An article in the Economist suggests languages are more distinct than thought previously (hat tip to a Flea reader). The challenge to models assuming "deep structures" in language takes on the dominant paradigm in contemporary linguistic. This is a good thing in itself and not only because it might be gratifying to find Noam Chomsky wrong about this as in so much else.

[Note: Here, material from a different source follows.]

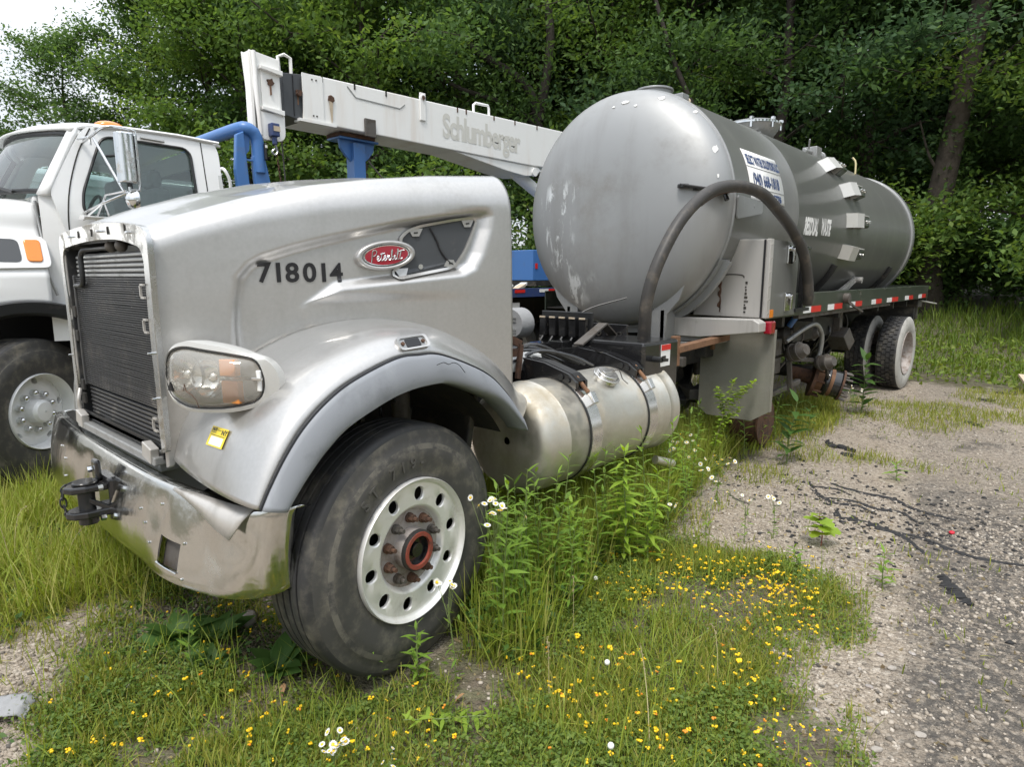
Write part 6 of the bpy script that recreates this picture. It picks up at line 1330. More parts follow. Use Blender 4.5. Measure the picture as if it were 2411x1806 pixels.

It is hard to conceive of a language without nouns or verbs. But that is just what Riau Indonesian is, according to David Gil, a researcher at the Max Planck Institute for Evolutionary Anthropology, in Leipzig. Dr Gil has been studying Riau for the past 12 years. Initially, he says, he struggled with the language, despite being fluent in standard Indonesian. However, a breakthrough came when he realised that what he had been thinking of as different parts of speech were, in fact, grammatically the same. For example, the phrase “the chicken is eating” translates into colloquial Riau as “ayam makan”. Literally, this is “chicken eat”. But the same pair of words also have meanings as diverse as “the chicken is making somebody eat”, or “somebody is eating where the chicken is”. There are, he says, no modifiers that distinguish the tenses of verbs. Nor are there modifiers for nouns that distinguish the definite from the indefinite (“the”, as opposed to “a”). Indeed, there are no features in Riau Indonesian that distinguish nouns from verbs. These categories, he says, are imposed because the languages that western linguists are familiar with have them.